Image: Sydney Seshibedi After losing 1-0 in the first leg in Nigeria, Banyana knew they needed to score against the Super Falcons to stand any chance of qualifying for the Olympics in the return leg, but only played to a dull draw.

Banyana Banyana’s failure to qualify for the 2024 Olympics is obviously heartbreaking given how close they came to securing the ticket to Paris.

Our national team fell short to their nemesis, Nigeria, who triumphed with just a single goal over two legs to break SA hearts. But in assessing what may have gone wrong for Desiree Ellis’s team, we need to be honest and not merely attribute their failure to bad luck.

Could the team be regressing after scaling some heights over the past few years? Ellis has relied on almost the same squad who historically led SA to their Women’s World Cup in 2019, won a first Women’s Africa Cup of Nations two years later and then qualified for last year’s World Cup in Australasia, where they made the knockouts for the first time.

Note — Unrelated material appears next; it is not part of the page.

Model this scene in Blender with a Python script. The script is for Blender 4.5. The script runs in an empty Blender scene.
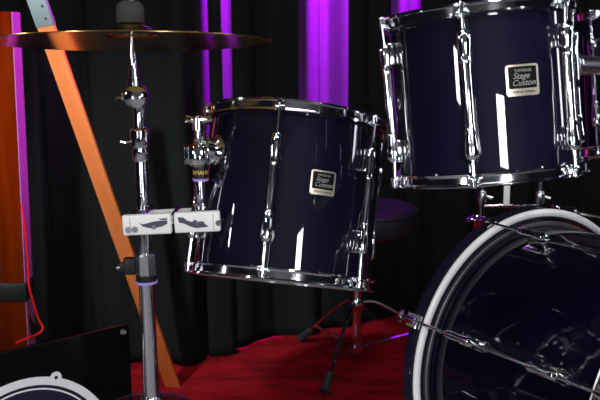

An upward trajectory now seems to have taken a dip with the failure to get past Nigeria’s Super Falcons, historically the best women’s team on the continent. We accept that the draw could have been kinder to Banyana, as it is very strange to find two top-rated teams in SA and Nigeria facing each other for one of two qualifying spots.

But perhaps the time has come for Ellis to also look to refresh the team with an eye on the 2027 World Cup. Going forward, she needs to be clearer about bringing in new blood to the side.

The Hollywoodbets women’s league was started a couple of years ago; some PSL teams have established women’s teams, so plenty of new talent is coming through the ranks. Banyana have also, with their recent success, helped elevate women’s football although it has a long way to go.

The truth is, whatever challenges they may have had along the way, Banyana’s failure to make Paris 2024 is regression. Contrast that with our neighbours Zambia, who overcame a tough Moroccan side to take Africa’s second spot at the Olympics. Zambia, mind you, had lost the first leg at home, but turned it around in Morocco to first force extra-time and then win 3-2 on aggregate.

It was a commendable effort for the Copper Queens who made it two successive Olympic qualifications, adding to a first World Cup last year, which had been preceded by a first medal at the Wafcon in 2022. Now that’s some progress. We sadly can’t say the same about our beloved Banyana.